Natürlich ist an diesem Tag nichts wichtigeres besprochen worden, denn was gibt es, was wichtiger ist? Um es pathetisch zu sagen: Was wird das für eine Welt nach der Revolution, wenn die Revolution von Menschen getragen wird, die nach außen zwar superkorrekt sind, im Inneren aber gar nichts geschnallt haben? Mit Sexisten und sonstigen selbstgerechten, festgefahrenen Arschlöchern hab ich auch keine Lust zusammenzuarbeiten, obwohl ich auch nicht einseh, warum eigentlich wieder die Frau gehen soll.

Wie das Ganze weiter gegangen ist? Er ist auf die Sache (nicht von mir) angesprochen worden, hat es zugegeben und gemeint, dass es ihm Leid tut, wollte mit mir drüber reden, nur, für was? Sollen wir uns die Hand geben und sagen, dass wir uns wieder verstehen? Es geht hier ja auch nicht nur um mich, sondern im Prinzip um alle Frauen und um das ganze Unterdrückungssystem, um das Patriarchat.

Er hat gemeint, dass er sich von den Treffen eher zurückhalten wird, mir aus dem Weg gehen wird und mich in Ruhe lassen wird. Gemerkt hab ich davon relativ wenig. Er ist schon ziemlich involviert und engagiert, ein richtiger Checker halt.

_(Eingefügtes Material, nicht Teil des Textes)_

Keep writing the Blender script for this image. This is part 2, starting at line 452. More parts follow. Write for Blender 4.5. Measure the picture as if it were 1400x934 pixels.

Hm, wär cool, wenn mal so eine Diskussion zu Stande kommen würde, wie mit solchen Situationen umzugehen ist, weil derzeit ist es halt schon so, dass die Sache im Wesentlichen das Problem von der Frau ist, die das halt irgendwie für sich regelt, sich mit der Situation abfindet oder aus dem politischen Zusammenhang zurückzieht. Aber das kann doch auch nicht die Lösung sein.

Für eine Welt ohne sexistische Arschlöcher, ohne Arschlöcher, die diese tolerieren, und ohne Arschlöcher, die nicht kapieren, worum es eigentlich geht!